A few years ago, Muniz came across a photo album documenting the studios of successful artists working in the 19th and early 20th centuries, from Edouard Manet to André Breton. “The spaces were all so similar,” he says, “with taxidermy, extensive libraries, art from friends and peers, and amazing light. The fact that an artist normally entertains a lot of people in his studio inevitably makes the space a personal stage where he can display not only his work but also everything that inspires it.”

Evoking those earlier spaces, Muniz’s studio is crammed with 19th-century sculptures, surrealist objects, and glass cabinets displaying optical toys, bones, and minerals. The walls are lined with books; a muted television is switched on most of the time. “Art has to be connected to life in its most mundane details,” he says. “With all the distractions of having kids and dogs bursting into your studio the moment you are about to make your lifetime masterpiece, I still believe that the artist has to make art from a place he can call home.”

The New York home studio of Chinese artist Xu Bing is a former bakery in a street filled with bars and tattoo shops in Williamsburg, Brooklyn. Bing insists that using a “big name” designer would badly serve the goal of creating a studio, which he describes as “a very personal matter” – so he employed local architect David Hu. Located next to a graffiti-scrawled storefront that sells comic books, Bing’s space, which he has occupied for 18 years, is indistinguishable from its neighbours at street level. But inside, a long hallway leads to a network of tiered, overlapping rooms on multiple storeys that fit together like a jigsaw puzzle.

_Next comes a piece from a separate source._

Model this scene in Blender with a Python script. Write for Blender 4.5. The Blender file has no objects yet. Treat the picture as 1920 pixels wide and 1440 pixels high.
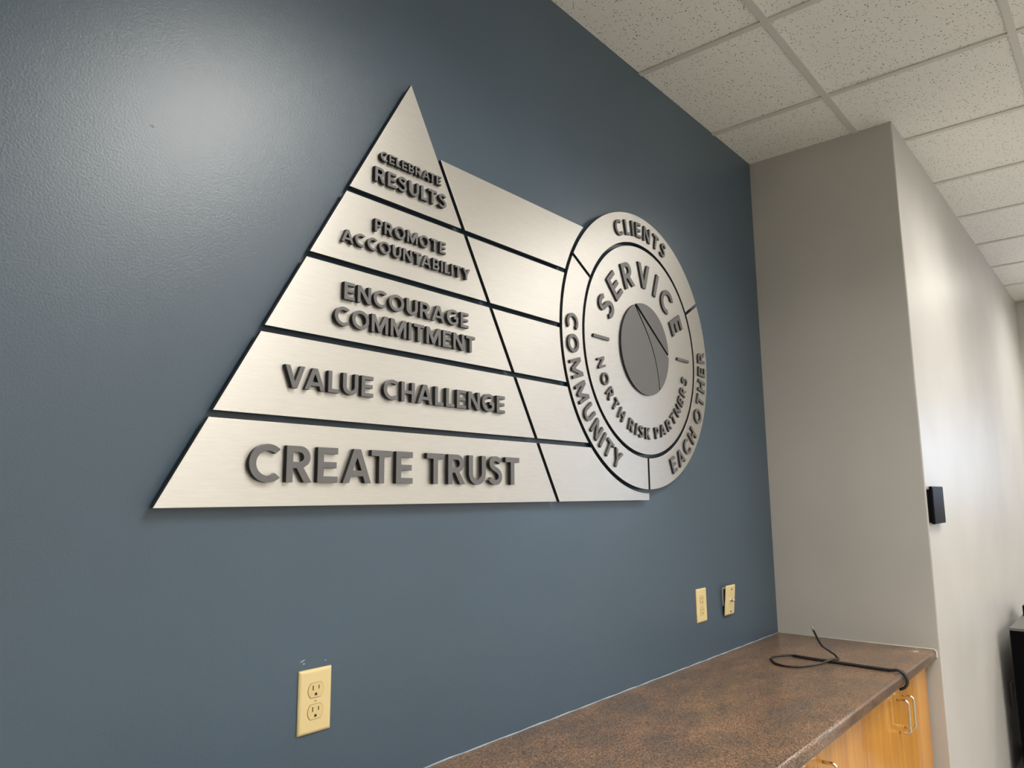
import bpy, math, random
from mathutils import Vector, Matrix
from mathutils.geometry import tessellate_polygon

random.seed(7)
SC = bpy.context.scene
COL = SC.collection
PI = math.pi

# ---------------------------------------------------------------- camera
cd = bpy.data.cameras.new('camera')
cam = bpy.data.objects.new('camera', cd)
COL.objects.link(cam)
cd.sensor_fit = 'HORIZONTAL'
cd.sensor_width = 36.0
cd.lens = 1394.5 * 36.0 / 1920.0
cd.clip_start = 0.02
_f = Vector((0.75676675, 0.63586503, 0.15159074))
_r = Vector((0.64439034, -0.76463714, -0.00954649))
_u = Vector((-0.10984163, -0.10490807, 0.98839724))
cam.matrix_world = Matrix(((_r.x, _u.x, -_f.x, -3.24857),
                           (_r.y, _u.y, -_f.y, -1.26066),
                           (_r.z, _u.z, -_f.z, 1.44821),
                           (0, 0, 0, 1)))
SC.camera = cam

# ---------------------------------------------------------------- view, world, light levels
SC.view_settings.view_transform = 'Standard'
SC.view_settings.look = 'None'
SC.view_settings.gamma = 1.0
SC.view_settings.use_curve_mapping = False
SC.view_settings.exposure = 0.0
world = bpy.data.worlds.new('overcast_sky')
SC.world = world
world.use_nodes = True
world.node_tree.nodes['Background'].inputs[0].default_value = (0.62, 0.76, 1.0, 1)
world.node_tree.nodes['Background'].inputs[1].default_value = 5.0
TROFFER_POWER = 47.0                      # watts per ceiling light
TROFFER_COLOR = (1.0, 0.965, 0.905)
TROFFER_SPREAD = 150.0
LENS_GLOW = 4.0

# room dimensions (metres); blue wall is the plane y = 0, grey return wall is x = 0
H = 2.9816
D = 0.6124                                # the return wall projects to y = -D
XL, XF, YN = -5.6, 3.899, -5.6            # left wall, far wall, near wall
TILE = 0.6096
AX, AY = -0.3892, -0.4695                 # grid lines of the suspended ceiling

# ---------------------------------------------------------------- helpers
def tag(o, label=None, cat=None, group=None, kind=None):
    if label: o['label'] = label
    if cat: o['category'] = cat
    if group: o['group'] = group
    if kind: o['kind'] = kind
    return o

def link(name, me, mat=None, parent=None, loc=None):
    o = bpy.data.objects.new(name, me)
    COL.objects.link(o)
    if mat is not None and me is not None:
        me.materials.clear()
        me.materials.append(mat)
    if parent is not None:
        o.parent = parent
    if loc is not None:
        o.location = loc
    return o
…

There are long horizontal windows placed at various heights on the walls, and the bakery’s former brick oven – a few steps lower than the entrance level and tiled in the original red stones – has been transformed into a workshop and storage facility.

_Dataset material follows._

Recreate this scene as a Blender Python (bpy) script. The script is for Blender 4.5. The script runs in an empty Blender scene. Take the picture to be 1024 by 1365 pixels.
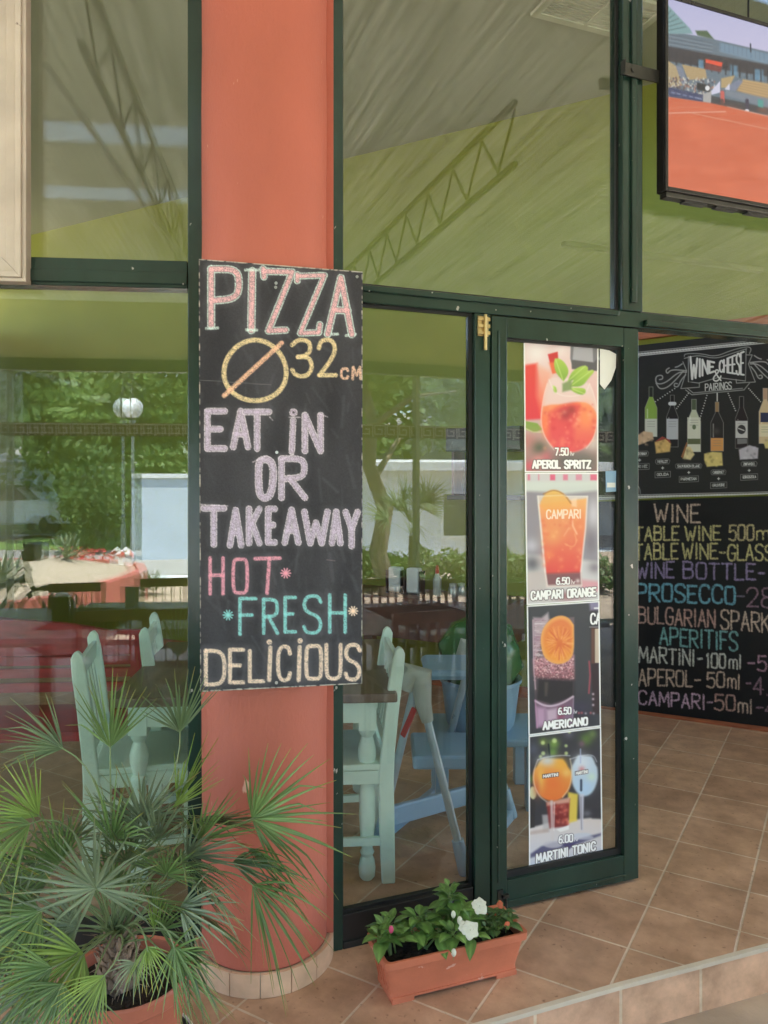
import bpy, math, random
import numpy as np
from mathutils import Vector, Matrix
R = math.radians
C = bpy.context.scene.collection
scn = bpy.context.scene
rng = random.Random(7)
nrg = np.random.default_rng(11)

# ------------------------------------------------------------------ camera, sky, sun, exposure
CAMZ, FPX, CX, HZ = 1.52, 1025.0, 512.0, 645.0
cd = bpy.data.cameras.new('camera'); cam = bpy.data.objects.new('camera', cd); C.objects.link(cam)
cam.location = (0, 0, CAMZ); cam.rotation_euler = (R(90), 0, 0)
cd.sensor_fit = 'HORIZONTAL'; cd.sensor_width = 36; cd.lens = 36 * FPX / 1024
cd.shift_y = -(682.5 - HZ) / 1024; cd.clip_end = 800; cd.clip_start = .05
scn.camera = cam
SUN_EL, SUN_AZ = 70, 24
w = bpy.data.worlds.new('World'); scn.world = w; w.use_nodes = True
wn = w.node_tree.nodes; bg = wn['Background']
sky = wn.new('ShaderNodeTexSky'); sky.sky_type = 'NISHITA'; sky.sun_disc = False
sky.sun_elevation = R(SUN_EL); sky.sun_rotation = R(SUN_AZ)
w.node_tree.links.new(sky.outputs[0], bg.inputs[0]); bg.inputs[1].default_value = .13
sd = bpy.data.lights.new('sun', 'SUN'); sd.energy = 3.2; sd.angle = R(.5); sd.color = (1, .95, .87)
so = bpy.data.objects.new('sun', sd); C.objects.link(so)
S = Vector((math.sin(R(SUN_AZ)) * math.cos(R(SUN_EL)), math.cos(R(SUN_AZ)) * math.cos(R(SUN_EL)), math.sin(R(SUN_EL))))
so.rotation_euler = S.to_track_quat('Z', 'Y').to_euler(); so.location = (0, 10, 20)
scn.view_settings.view_transform = 'Standard'; scn.view_settings.look = 'None'
EXPO = 3.3
scn.view_settings.exposure = EXPO; scn.view_settings.gamma = 1
cy = scn.cycles
cy.use_denoising = True; cy.max_bounces = 9; cy.diffuse_bounces = 5; cy.glossy_bounces = 5
cy.transparent_max_bounces = 24; cy.sample_clamp_indirect = 8; cy.caustics_reflective = False; cy.caustics_refractive = False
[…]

Exterior of Weiner’s live-work studio © Dean Kaufman

A large, glass-walled box built on top of the oven structure, which is accessible from the main space by a set of stairs, houses the studio’s kitchen and a number of bedrooms – all of which look out on a garden of grapevines, peach trees and bamboo.

“Life and art can happen at any moment,” says Bing. “If I go to the studio based on what the clock says, what am I supposed to do if I don’t have any feeling or thoughts right then?”

This view is also embodied in the home studio of Lawrence Weiner, which is located on a quiet West Village street in downtown Manhattan. It shares with its neighbourhood a clean brick façade, a modest doorway and a number of windows facing the street, but a closer look reveals some unexpected surprises. The window casings, for example, are made from pieces of an industrial unloading dock. Overseen by New York architecture firm LO-TEK, known for its unconventional use of recycled industrial materials, such details are woven seamlessly into the multi-storey abode. “All forms of work require a mise en scene,” says Weiner, explaining that his home studio was built to feature “five staging areas in a vertical format” and that he sees no need to separate his art from his life. “I sleep where I work,” he says.

As Muniz reflects, most artists’ first studios are located within their living spaces simply because they cannot afford to pay the rent on two properties. That said, he adds, “no matter how you succeed in your career, you will always be nostalgic for the time when your working table and your bed were next to each other”.